## EXERCISE DETAILS
In the listing below, find the line containing "The Blender Python" and the line containing "tag(grid_mesh('dirt_ground', xs_range(), lambda". Repeat exactly those two lines and every line between them, nothing more.

## Stored items
"""

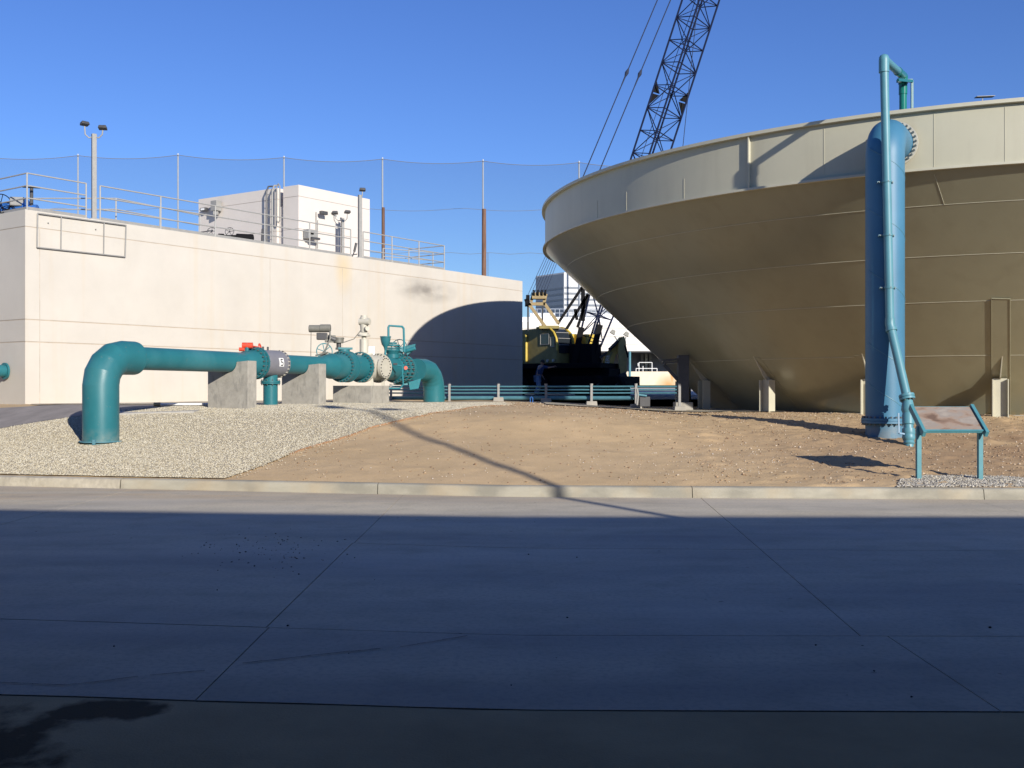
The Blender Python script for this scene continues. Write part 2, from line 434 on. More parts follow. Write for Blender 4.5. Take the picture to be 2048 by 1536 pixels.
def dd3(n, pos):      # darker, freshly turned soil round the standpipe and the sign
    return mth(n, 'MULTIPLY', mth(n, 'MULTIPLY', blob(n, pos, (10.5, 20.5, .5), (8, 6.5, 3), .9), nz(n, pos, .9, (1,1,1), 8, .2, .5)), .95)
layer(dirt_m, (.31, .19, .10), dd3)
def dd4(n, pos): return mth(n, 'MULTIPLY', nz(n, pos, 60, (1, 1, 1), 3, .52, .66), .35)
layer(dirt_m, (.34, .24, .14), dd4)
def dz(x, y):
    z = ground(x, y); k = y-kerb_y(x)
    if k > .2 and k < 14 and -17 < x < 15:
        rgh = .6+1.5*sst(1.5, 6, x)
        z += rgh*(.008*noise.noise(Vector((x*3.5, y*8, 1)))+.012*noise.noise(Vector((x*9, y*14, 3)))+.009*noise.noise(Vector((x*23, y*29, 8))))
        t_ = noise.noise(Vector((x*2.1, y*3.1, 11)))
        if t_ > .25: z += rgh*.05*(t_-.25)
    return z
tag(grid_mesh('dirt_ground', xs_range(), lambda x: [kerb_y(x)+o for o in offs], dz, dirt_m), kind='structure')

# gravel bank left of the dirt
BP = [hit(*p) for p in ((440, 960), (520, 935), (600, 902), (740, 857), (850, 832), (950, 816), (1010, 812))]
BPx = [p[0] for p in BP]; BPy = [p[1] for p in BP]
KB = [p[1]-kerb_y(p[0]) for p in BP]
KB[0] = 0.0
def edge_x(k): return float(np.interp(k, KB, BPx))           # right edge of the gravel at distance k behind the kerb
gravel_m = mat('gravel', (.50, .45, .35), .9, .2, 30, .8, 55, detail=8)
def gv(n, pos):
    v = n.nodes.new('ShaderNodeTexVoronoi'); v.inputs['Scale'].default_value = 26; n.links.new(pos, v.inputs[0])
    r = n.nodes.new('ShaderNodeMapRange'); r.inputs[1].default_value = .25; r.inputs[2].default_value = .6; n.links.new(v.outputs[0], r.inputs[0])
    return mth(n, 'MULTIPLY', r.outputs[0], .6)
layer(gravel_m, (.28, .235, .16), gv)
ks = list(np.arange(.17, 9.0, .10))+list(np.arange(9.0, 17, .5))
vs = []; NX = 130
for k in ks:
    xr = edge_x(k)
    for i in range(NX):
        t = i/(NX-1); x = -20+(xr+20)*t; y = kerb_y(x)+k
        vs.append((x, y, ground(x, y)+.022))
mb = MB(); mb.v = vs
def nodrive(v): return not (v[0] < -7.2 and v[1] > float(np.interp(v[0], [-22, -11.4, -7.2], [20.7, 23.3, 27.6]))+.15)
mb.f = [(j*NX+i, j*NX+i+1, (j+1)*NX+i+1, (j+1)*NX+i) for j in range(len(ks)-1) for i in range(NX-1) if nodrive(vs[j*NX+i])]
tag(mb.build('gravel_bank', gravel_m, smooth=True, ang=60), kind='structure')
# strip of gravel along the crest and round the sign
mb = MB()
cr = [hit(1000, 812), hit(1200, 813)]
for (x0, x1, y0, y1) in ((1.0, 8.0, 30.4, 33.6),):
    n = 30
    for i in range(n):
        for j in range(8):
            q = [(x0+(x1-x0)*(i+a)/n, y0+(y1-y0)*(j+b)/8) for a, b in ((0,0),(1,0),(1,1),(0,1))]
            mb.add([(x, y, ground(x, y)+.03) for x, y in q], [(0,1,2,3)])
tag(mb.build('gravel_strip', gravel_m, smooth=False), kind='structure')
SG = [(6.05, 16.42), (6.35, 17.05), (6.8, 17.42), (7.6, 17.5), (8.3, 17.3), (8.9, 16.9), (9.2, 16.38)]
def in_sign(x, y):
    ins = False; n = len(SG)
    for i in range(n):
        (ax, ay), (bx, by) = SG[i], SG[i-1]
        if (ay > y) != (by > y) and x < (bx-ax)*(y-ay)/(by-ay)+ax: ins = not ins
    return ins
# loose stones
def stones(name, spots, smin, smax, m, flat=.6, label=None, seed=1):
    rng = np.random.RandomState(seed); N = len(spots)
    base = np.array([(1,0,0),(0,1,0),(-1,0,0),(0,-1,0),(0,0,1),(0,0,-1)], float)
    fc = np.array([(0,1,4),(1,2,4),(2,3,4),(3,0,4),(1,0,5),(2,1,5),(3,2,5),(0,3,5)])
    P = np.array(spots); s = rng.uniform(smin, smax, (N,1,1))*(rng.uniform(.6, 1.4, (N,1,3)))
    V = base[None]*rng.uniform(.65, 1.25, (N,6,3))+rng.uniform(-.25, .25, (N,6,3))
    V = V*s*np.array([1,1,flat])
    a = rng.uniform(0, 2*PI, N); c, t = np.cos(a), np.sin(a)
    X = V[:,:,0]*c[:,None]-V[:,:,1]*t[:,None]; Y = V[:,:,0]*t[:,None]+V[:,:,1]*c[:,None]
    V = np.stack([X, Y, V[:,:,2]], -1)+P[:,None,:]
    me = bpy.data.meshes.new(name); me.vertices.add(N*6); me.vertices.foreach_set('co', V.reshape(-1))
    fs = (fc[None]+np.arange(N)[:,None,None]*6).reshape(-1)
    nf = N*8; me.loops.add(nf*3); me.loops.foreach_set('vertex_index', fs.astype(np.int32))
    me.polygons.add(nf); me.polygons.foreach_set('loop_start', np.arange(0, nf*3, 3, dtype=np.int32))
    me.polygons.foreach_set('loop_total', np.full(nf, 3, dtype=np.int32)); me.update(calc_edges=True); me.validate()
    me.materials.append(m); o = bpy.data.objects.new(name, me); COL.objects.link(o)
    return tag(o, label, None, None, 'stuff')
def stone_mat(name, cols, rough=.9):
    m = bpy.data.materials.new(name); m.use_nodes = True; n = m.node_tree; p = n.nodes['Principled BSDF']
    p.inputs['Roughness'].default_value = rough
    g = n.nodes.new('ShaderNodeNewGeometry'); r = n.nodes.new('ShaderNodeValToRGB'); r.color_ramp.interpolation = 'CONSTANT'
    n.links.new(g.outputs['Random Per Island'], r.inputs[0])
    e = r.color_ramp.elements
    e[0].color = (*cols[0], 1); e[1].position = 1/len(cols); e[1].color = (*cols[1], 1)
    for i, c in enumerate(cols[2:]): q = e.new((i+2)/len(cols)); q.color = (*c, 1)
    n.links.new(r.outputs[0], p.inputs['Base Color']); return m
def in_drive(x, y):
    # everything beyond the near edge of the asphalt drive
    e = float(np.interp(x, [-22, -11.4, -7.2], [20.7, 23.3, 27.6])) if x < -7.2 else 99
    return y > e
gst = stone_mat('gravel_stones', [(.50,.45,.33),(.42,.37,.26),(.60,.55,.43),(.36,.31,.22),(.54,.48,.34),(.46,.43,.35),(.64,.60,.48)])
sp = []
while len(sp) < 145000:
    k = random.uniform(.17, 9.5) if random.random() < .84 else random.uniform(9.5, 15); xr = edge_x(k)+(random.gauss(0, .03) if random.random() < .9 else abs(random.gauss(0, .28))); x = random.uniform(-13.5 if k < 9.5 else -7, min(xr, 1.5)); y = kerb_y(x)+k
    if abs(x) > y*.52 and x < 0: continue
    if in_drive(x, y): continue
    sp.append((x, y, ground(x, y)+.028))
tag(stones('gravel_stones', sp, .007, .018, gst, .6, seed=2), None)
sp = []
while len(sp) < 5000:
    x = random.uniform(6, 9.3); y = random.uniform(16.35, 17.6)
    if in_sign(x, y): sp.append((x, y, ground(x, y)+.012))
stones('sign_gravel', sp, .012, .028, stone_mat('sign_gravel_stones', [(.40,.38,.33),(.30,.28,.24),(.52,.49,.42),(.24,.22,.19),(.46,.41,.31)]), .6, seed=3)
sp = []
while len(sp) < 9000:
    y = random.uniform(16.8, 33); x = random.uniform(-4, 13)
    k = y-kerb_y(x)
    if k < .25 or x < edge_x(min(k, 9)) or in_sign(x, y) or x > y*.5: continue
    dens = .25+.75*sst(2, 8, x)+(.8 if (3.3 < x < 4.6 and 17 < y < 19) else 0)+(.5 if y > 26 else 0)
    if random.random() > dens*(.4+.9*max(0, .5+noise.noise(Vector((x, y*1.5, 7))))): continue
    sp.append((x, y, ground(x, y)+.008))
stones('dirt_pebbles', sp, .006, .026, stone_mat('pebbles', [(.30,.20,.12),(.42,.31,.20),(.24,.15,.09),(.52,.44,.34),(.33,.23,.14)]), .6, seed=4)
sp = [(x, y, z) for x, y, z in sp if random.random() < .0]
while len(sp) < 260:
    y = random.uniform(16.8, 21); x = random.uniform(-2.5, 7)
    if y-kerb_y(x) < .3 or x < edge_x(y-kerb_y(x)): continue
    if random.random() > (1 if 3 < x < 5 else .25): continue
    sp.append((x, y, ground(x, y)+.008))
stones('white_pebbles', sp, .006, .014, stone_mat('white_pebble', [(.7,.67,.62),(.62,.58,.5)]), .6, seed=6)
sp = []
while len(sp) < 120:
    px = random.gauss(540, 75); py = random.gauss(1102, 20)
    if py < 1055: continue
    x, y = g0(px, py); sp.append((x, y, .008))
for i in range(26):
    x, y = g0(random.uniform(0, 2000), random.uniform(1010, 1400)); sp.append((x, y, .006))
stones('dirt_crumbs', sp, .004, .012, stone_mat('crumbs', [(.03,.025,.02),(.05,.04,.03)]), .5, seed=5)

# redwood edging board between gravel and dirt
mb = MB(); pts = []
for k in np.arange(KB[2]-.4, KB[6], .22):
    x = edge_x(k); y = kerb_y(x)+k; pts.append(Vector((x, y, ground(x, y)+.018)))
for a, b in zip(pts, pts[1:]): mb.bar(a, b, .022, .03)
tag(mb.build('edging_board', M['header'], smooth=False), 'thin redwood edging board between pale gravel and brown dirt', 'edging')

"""
"""

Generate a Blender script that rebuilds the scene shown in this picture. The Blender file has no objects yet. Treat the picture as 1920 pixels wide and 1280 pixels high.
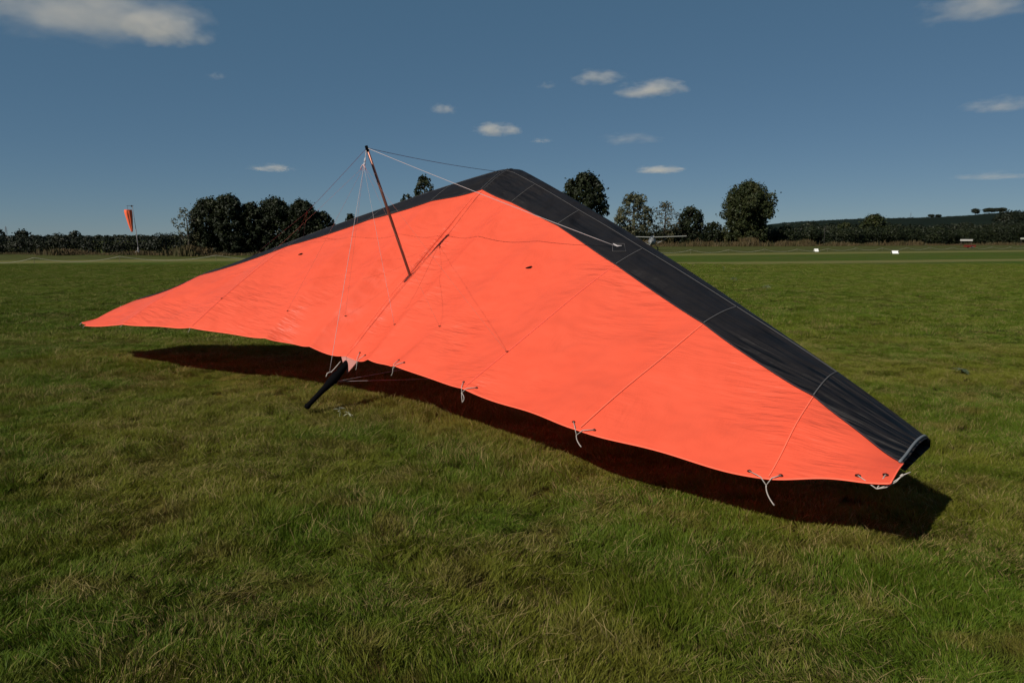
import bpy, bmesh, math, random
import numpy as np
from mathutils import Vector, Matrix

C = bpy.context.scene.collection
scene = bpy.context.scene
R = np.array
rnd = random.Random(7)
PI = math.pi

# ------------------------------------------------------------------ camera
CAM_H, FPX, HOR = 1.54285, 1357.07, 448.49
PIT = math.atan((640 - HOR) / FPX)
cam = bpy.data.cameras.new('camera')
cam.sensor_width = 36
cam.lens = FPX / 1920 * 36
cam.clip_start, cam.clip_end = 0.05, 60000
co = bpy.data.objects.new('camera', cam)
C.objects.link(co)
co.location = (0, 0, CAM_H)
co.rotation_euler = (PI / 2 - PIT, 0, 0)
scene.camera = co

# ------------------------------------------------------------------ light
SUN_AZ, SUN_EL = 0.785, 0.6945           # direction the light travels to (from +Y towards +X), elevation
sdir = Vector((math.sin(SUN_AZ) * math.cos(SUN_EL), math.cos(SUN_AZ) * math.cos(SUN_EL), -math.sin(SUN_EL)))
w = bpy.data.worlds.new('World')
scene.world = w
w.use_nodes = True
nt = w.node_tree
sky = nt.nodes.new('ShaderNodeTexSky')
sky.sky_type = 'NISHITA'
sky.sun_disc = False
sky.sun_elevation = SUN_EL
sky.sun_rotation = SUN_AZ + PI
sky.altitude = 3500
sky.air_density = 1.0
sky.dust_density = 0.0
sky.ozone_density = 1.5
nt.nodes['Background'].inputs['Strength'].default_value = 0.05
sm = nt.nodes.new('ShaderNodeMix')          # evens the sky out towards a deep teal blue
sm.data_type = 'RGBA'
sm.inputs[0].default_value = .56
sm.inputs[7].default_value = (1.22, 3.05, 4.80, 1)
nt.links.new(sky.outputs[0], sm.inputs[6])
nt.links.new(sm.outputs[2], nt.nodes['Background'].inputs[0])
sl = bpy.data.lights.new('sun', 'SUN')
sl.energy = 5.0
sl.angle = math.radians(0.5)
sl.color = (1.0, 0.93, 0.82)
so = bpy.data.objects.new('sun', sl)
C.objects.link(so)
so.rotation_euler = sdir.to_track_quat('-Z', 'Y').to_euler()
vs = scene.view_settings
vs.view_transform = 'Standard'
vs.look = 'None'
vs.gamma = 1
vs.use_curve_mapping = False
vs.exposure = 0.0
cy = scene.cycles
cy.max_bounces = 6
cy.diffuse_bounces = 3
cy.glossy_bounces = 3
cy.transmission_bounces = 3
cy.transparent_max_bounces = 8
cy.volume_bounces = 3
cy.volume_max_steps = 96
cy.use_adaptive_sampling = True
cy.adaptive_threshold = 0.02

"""
"""

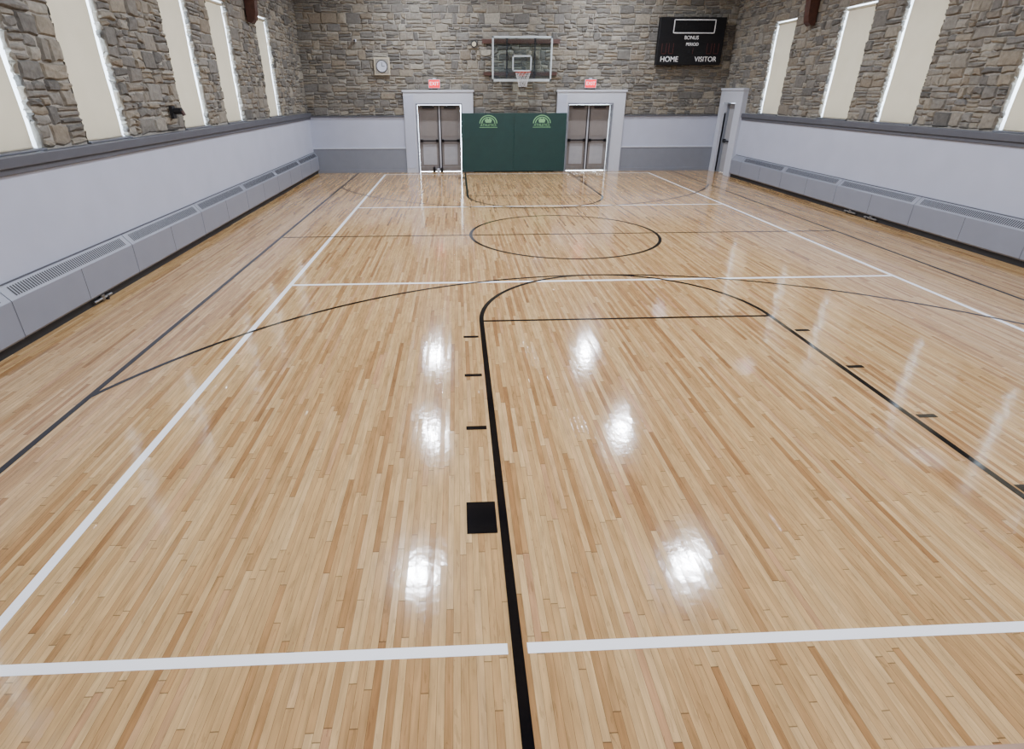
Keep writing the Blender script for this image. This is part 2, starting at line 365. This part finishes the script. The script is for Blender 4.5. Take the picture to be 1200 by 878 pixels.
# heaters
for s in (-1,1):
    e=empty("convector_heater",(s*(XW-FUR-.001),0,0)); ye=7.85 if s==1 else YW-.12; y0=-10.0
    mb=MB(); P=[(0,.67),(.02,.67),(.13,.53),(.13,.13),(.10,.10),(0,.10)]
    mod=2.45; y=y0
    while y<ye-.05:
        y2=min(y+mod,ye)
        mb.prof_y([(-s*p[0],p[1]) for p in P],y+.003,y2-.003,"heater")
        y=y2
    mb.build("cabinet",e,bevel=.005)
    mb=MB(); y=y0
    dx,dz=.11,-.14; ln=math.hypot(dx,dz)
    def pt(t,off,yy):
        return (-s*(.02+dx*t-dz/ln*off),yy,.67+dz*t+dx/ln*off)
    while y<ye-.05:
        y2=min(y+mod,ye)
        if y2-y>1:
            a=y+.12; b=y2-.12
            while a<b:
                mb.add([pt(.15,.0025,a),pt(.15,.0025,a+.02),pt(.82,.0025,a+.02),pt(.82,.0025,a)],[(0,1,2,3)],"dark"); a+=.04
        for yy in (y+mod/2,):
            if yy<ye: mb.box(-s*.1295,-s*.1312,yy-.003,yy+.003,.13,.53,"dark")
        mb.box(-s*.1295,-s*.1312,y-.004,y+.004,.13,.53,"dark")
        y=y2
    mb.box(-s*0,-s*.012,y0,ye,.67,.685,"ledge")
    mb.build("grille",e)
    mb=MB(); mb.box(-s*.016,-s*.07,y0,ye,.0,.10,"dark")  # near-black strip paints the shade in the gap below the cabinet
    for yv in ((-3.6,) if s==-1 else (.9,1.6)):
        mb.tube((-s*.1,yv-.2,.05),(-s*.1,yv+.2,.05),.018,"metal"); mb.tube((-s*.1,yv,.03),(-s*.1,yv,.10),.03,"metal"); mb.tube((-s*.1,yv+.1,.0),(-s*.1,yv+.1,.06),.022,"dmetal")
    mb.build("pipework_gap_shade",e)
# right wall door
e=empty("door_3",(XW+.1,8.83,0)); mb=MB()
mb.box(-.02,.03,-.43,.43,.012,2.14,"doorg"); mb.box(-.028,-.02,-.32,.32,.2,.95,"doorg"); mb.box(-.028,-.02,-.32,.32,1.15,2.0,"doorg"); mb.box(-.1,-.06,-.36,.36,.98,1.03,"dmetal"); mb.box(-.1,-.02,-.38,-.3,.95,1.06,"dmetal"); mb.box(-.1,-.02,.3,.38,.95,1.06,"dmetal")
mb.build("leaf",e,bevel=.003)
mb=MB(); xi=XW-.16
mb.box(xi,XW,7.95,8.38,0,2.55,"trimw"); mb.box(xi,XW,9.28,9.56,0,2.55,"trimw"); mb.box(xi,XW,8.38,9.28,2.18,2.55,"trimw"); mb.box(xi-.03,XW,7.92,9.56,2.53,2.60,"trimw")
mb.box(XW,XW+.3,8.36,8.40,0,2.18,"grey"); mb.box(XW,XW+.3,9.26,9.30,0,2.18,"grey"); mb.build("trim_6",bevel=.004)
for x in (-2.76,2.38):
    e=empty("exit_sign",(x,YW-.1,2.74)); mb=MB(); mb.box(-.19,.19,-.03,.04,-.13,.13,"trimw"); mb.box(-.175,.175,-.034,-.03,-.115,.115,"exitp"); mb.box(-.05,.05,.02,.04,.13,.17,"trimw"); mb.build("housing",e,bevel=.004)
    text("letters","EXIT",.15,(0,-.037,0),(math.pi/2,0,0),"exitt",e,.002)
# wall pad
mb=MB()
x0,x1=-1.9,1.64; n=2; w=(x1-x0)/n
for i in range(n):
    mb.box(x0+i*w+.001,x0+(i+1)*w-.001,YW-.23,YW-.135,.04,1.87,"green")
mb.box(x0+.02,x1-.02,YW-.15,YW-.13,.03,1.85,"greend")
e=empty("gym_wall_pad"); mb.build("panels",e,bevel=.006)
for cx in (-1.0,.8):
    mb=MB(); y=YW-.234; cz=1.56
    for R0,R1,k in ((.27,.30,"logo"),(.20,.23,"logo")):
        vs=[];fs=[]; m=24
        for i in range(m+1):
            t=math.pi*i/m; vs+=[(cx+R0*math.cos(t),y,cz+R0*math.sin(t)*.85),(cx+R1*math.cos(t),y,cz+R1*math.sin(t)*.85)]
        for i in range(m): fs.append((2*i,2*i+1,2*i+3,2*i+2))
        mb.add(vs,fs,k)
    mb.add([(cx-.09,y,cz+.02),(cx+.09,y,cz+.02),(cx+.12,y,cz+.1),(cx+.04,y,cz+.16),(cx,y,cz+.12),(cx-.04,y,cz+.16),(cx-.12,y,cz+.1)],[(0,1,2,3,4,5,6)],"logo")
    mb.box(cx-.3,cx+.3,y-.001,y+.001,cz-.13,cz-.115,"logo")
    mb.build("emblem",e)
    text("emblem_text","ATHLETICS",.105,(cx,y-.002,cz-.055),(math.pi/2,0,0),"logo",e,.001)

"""

## WRITTEN RESPONSE
The Blender Python script for this scene continues. Write part 2, from line 434 on. More parts follow. Write for Blender 4.5. Take the picture to be 2048 by 1536 pixels.
def dd3(n, pos):      # darker, freshly turned soil round the standpipe and the sign
    return mth(n, 'MULTIPLY', mth(n, 'MULTIPLY', blob(n, pos, (10.5, 20.5, .5), (8, 6.5, 3), .9), nz(n, pos, .9, (1,1,1), 8, .2, .5)), .95)
layer(dirt_m, (.31, .19, .10), dd3)
def dd4(n, pos): return mth(n, 'MULTIPLY', nz(n, pos, 60, (1, 1, 1), 3, .52, .66), .35)
layer(dirt_m, (.34, .24, .14), dd4)
def dz(x, y):
    z = ground(x, y); k = y-kerb_y(x)
    if k > .2 and k < 14 and -17 < x < 15:
        rgh = .6+1.5*sst(1.5, 6, x)
        z += rgh*(.008*noise.noise(Vector((x*3.5, y*8, 1)))+.012*noise.noise(Vector((x*9, y*14, 3)))+.009*noise.noise(Vector((x*23, y*29, 8))))
        t_ = noise.noise(Vector((x*2.1, y*3.1, 11)))
        if t_ > .25: z += rgh*.05*(t_-.25)
    return z
tag(grid_mesh('dirt_ground', xs_range(), lambda x: [kerb_y(x)+o for o in offs], dz, dirt_m), kind='structure')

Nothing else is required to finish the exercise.